Hello. I have a TPLink Archer C7 v4 wth openwrt firmware 23.05.2
I've set a mac address filter Allow Listed Only and has been working fine. I was able to add a few devices with no issues. There has been no changes to the gui for quite sometime. Recently, I've purchased a Meta Quest 3 and it can spoof the mac address. Similar to the iphones.
I have set the Quest to use the original mac address and added a static ip in the gui like I have done in the past for other devices. The Quest connects successfully and I can see the assigned ip address. However, after a few minutes, the device would say connected, but unable to access the internet. Something to that affect. I have spend most of the day trying to figure out why it will not connect like the others. If I select the option to set a spoof mac addresss, the Quest connects and stays connected. I need to assigned a fix ip so I can control my child's playtime.
Can anyone point me where I should be looking as to why it does not work using the original mac. Thank you.
I have tried factory reset the Quest and rebooted the router.
Update: meta tech is no help. They say it is my router config and is out of their scope of support.
A modern OS really wants to use random MAC in the interest of user privacy. You can reserve DHCP by hostname instead of MAC. Since users can spoof hostnames or MACs though, the only real way to firewall a user or group is with a separate network.
@ brada4
It was not setup as a security, but for my child had figured out how to change the iphone setting to use a random ip of that phone. To only allow a list of ip, he will not able to change ip address.
Oh. I found the tab where to input the hostname. Seems to be working now. Got a fix ip address, using random mac, and the dns populated with my pihole ip.

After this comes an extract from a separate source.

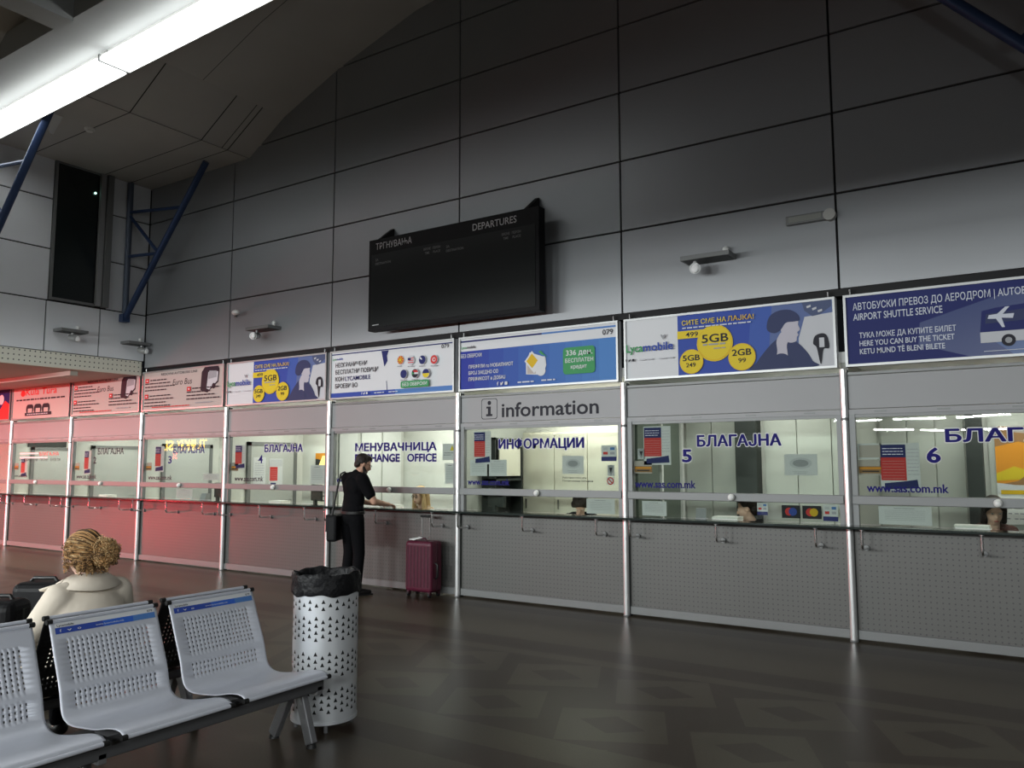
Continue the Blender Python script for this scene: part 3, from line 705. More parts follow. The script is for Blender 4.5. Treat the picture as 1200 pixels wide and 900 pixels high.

The next thing he will learn is spoofing the MAC address of one of your white-listed devices. MAC filters are no solution. Give him his own ESSID/ PSK with all the filtering your desire and keep him from your primary ESSID, which isn't going to deter anyone with time, dedication and physical access to router or one of your own devices either, but at least it's not as snakeoil'ish as a MAC filter (for which no physical access is even required).